> **What you have to do**: Write out the whole listing again, exactly as given.

> **Raw records**:
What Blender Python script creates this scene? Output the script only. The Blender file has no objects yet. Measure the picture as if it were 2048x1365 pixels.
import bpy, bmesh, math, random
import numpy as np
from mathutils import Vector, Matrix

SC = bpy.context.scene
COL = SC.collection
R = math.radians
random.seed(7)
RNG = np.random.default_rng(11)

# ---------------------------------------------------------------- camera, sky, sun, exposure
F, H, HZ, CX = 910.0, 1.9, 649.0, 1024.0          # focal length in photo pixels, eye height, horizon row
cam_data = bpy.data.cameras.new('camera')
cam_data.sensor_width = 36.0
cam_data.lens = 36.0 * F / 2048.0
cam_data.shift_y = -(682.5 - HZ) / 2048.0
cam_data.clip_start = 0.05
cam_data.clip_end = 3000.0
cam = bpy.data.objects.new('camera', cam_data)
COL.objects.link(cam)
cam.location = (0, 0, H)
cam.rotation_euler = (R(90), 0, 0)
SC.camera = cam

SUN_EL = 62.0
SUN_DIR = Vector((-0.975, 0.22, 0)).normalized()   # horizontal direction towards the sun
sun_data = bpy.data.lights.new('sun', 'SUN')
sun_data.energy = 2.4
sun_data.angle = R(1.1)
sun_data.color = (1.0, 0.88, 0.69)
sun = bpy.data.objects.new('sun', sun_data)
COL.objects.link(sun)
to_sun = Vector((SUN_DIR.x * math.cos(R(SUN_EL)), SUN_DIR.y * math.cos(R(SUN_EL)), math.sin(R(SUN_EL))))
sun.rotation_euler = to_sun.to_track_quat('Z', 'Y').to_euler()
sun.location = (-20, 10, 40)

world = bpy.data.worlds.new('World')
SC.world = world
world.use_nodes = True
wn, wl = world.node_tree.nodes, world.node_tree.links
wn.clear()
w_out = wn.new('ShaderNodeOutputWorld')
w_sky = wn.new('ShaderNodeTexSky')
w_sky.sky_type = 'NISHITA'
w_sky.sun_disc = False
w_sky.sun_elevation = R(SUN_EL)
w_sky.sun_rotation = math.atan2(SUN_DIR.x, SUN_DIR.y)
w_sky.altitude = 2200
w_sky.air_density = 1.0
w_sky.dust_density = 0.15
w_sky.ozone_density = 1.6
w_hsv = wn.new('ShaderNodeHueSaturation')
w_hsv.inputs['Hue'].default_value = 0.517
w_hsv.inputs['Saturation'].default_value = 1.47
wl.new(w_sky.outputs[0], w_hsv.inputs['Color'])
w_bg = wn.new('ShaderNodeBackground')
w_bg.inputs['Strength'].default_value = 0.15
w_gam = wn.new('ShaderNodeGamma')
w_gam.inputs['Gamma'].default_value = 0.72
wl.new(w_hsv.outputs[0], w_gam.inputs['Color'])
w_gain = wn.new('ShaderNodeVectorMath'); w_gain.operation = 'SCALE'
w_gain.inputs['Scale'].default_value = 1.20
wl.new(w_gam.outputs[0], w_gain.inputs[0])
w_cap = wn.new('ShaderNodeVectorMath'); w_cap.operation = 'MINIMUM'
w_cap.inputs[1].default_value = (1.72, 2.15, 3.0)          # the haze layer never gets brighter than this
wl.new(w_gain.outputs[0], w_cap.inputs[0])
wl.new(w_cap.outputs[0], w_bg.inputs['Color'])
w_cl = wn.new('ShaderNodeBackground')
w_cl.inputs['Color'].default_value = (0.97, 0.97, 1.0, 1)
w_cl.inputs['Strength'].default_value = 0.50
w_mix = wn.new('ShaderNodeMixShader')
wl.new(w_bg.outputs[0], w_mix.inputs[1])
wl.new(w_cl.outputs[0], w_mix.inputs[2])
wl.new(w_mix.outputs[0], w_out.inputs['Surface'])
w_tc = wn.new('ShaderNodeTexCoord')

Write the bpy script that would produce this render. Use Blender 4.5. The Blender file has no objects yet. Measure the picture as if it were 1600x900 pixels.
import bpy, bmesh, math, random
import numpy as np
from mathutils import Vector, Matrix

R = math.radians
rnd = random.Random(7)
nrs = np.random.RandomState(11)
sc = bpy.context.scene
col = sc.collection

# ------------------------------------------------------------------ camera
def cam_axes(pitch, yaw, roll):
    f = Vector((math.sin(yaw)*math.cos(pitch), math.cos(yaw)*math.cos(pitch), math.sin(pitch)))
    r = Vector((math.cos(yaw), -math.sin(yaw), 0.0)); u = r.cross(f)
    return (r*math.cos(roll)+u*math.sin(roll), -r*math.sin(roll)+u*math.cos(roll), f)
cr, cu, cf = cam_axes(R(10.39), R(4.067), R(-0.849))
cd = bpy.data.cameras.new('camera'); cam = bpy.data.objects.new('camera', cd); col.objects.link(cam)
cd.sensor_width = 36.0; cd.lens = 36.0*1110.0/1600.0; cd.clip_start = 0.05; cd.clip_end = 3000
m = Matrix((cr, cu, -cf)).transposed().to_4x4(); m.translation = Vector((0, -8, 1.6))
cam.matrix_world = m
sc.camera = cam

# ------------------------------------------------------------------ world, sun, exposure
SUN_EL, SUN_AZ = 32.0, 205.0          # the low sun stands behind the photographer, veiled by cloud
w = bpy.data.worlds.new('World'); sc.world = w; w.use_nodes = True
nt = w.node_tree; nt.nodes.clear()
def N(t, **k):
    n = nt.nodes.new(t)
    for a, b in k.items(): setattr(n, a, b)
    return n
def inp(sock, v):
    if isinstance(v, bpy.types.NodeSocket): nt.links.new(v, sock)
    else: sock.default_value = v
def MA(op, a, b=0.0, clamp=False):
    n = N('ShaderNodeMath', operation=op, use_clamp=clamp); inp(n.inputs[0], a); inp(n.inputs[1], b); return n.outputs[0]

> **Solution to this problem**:
What Blender Python script creates this scene? Output the script only. The Blender file has no objects yet. Measure the picture as if it were 2048x1365 pixels.
import bpy, bmesh, math, random
import numpy as np
from mathutils import Vector, Matrix

SC = bpy.context.scene
COL = SC.collection
R = math.radians
random.seed(7)
RNG = np.random.default_rng(11)

# ---------------------------------------------------------------- camera, sky, sun, exposure
F, H, HZ, CX = 910.0, 1.9, 649.0, 1024.0          # focal length in photo pixels, eye height, horizon row
cam_data = bpy.data.cameras.new('camera')
cam_data.sensor_width = 36.0
cam_data.lens = 36.0 * F / 2048.0
cam_data.shift_y = -(682.5 - HZ) / 2048.0
cam_data.clip_start = 0.05
cam_data.clip_end = 3000.0
cam = bpy.data.objects.new('camera', cam_data)
COL.objects.link(cam)
cam.location = (0, 0, H)
cam.rotation_euler = (R(90), 0, 0)
SC.camera = cam

SUN_EL = 62.0
SUN_DIR = Vector((-0.975, 0.22, 0)).normalized()   # horizontal direction towards the sun
sun_data = bpy.data.lights.new('sun', 'SUN')
sun_data.energy = 2.4
sun_data.angle = R(1.1)
sun_data.color = (1.0, 0.88, 0.69)
sun = bpy.data.objects.new('sun', sun_data)
COL.objects.link(sun)
to_sun = Vector((SUN_DIR.x * math.cos(R(SUN_EL)), SUN_DIR.y * math.cos(R(SUN_EL)), math.sin(R(SUN_EL))))
sun.rotation_euler = to_sun.to_track_quat('Z', 'Y').to_euler()
sun.location = (-20, 10, 40)

world = bpy.data.worlds.new('World')
SC.world = world
world.use_nodes = True
wn, wl = world.node_tree.nodes, world.node_tree.links
wn.clear()
w_out = wn.new('ShaderNodeOutputWorld')
w_sky = wn.new('ShaderNodeTexSky')
w_sky.sky_type = 'NISHITA'
w_sky.sun_disc = False
w_sky.sun_elevation = R(SUN_EL)
w_sky.sun_rotation = math.atan2(SUN_DIR.x, SUN_DIR.y)
w_sky.altitude = 2200
w_sky.air_density = 1.0
w_sky.dust_density = 0.15
w_sky.ozone_density = 1.6
w_hsv = wn.new('ShaderNodeHueSaturation')
w_hsv.inputs['Hue'].default_value = 0.517
w_hsv.inputs['Saturation'].default_value = 1.47
wl.new(w_sky.outputs[0], w_hsv.inputs['Color'])
w_bg = wn.new('ShaderNodeBackground')
w_bg.inputs['Strength'].default_value = 0.15
w_gam = wn.new('ShaderNodeGamma')
w_gam.inputs['Gamma'].default_value = 0.72
wl.new(w_hsv.outputs[0], w_gam.inputs['Color'])
w_gain = wn.new('ShaderNodeVectorMath'); w_gain.operation = 'SCALE'
w_gain.inputs['Scale'].default_value = 1.20
wl.new(w_gam.outputs[0], w_gain.inputs[0])
w_cap = wn.new('ShaderNodeVectorMath'); w_cap.operation = 'MINIMUM'
w_cap.inputs[1].default_value = (1.72, 2.15, 3.0)          # the haze layer never gets brighter than this
wl.new(w_gain.outputs[0], w_cap.inputs[0])
wl.new(w_cap.outputs[0], w_bg.inputs['Color'])
w_cl = wn.new('ShaderNodeBackground')
w_cl.inputs['Color'].default_value = (0.97, 0.97, 1.0, 1)
w_cl.inputs['Strength'].default_value = 0.50
w_mix = wn.new('ShaderNodeMixShader')
wl.new(w_bg.outputs[0], w_mix.inputs[1])
wl.new(w_cl.outputs[0], w_mix.inputs[2])
wl.new(w_mix.outputs[0], w_out.inputs['Surface'])
w_tc = wn.new('ShaderNodeTexCoord')

Write the bpy script that would produce this render. Use Blender 4.5. The Blender file has no objects yet. Measure the picture as if it were 1600x900 pixels.
import bpy, bmesh, math, random
import numpy as np
from mathutils import Vector, Matrix

R = math.radians
rnd = random.Random(7)
nrs = np.random.RandomState(11)
sc = bpy.context.scene
col = sc.collection

# ------------------------------------------------------------------ camera
def cam_axes(pitch, yaw, roll):
    f = Vector((math.sin(yaw)*math.cos(pitch), math.cos(yaw)*math.cos(pitch), math.sin(pitch)))
    r = Vector((math.cos(yaw), -math.sin(yaw), 0.0)); u = r.cross(f)
    return (r*math.cos(roll)+u*math.sin(roll), -r*math.sin(roll)+u*math.cos(roll), f)
cr, cu, cf = cam_axes(R(10.39), R(4.067), R(-0.849))
cd = bpy.data.cameras.new('camera'); cam = bpy.data.objects.new('camera', cd); col.objects.link(cam)
cd.sensor_width = 36.0; cd.lens = 36.0*1110.0/1600.0; cd.clip_start = 0.05; cd.clip_end = 3000
m = Matrix((cr, cu, -cf)).transposed().to_4x4(); m.translation = Vector((0, -8, 1.6))
cam.matrix_world = m
sc.camera = cam

# ------------------------------------------------------------------ world, sun, exposure
SUN_EL, SUN_AZ = 32.0, 205.0          # the low sun stands behind the photographer, veiled by cloud
w = bpy.data.worlds.new('World'); sc.world = w; w.use_nodes = True
nt = w.node_tree; nt.nodes.clear()
def N(t, **k):
    n = nt.nodes.new(t)
    for a, b in k.items(): setattr(n, a, b)
    return n
def inp(sock, v):
    if isinstance(v, bpy.types.NodeSocket): nt.links.new(v, sock)
    else: sock.default_value = v
def MA(op, a, b=0.0, clamp=False):
    n = N('ShaderNodeMath', operation=op, use_clamp=clamp); inp(n.inputs[0], a); inp(n.inputs[1], b); return n.outputs[0]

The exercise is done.